*WHAT IS BEING ASKED*.
Go through the lines below and copy each one that holds the string "script".

*Raw records*.

-*-*-

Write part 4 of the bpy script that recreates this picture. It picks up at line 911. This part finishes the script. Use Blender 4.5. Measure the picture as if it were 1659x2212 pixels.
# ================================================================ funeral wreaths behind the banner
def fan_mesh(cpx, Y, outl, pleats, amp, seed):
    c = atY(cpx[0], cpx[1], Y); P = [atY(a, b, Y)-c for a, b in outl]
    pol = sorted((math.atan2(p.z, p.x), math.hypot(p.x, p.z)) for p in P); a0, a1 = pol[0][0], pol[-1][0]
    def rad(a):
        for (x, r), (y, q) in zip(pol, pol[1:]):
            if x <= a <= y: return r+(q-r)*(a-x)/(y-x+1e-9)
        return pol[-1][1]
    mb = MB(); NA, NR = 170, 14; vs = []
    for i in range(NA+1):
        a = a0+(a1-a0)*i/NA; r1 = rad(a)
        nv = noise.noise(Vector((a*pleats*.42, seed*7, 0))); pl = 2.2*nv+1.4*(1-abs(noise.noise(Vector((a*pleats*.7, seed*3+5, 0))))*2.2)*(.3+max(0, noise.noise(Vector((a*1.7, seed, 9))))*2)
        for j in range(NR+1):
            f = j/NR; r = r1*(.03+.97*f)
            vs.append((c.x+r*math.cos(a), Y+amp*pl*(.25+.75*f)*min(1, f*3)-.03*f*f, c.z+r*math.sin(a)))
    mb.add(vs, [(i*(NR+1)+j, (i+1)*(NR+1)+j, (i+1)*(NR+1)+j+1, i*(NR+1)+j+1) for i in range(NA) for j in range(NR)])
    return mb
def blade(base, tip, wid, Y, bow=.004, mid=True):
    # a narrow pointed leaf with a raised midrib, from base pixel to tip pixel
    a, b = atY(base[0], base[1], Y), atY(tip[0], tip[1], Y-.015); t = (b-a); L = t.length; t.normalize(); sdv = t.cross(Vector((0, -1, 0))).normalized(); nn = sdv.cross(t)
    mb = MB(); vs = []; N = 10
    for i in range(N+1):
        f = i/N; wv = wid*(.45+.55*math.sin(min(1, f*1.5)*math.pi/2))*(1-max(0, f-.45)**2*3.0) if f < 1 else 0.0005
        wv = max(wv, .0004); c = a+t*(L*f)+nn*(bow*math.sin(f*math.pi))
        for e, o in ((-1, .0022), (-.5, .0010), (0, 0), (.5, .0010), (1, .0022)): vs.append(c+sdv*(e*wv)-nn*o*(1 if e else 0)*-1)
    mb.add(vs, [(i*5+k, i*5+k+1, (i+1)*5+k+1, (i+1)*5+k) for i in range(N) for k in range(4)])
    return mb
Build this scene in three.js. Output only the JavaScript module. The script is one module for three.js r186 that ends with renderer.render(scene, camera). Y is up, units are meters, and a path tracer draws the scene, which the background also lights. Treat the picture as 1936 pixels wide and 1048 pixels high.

-*-*-

*SOLUTION TO THIS PROBLEM*.
Write part 4 of the bpy script that recreates this picture. It picks up at line 911. This part finishes the script. Use Blender 4.5. Measure the picture as if it were 1659x2212 pixels.
Build this scene in three.js. Output only the JavaScript module. The script is one module for three.js r186 that ends with renderer.render(scene, camera). Y is up, units are meters, and a path tracer draws the scene, which the background also lights. Treat the picture as 1936 pixels wide and 1048 pixels high.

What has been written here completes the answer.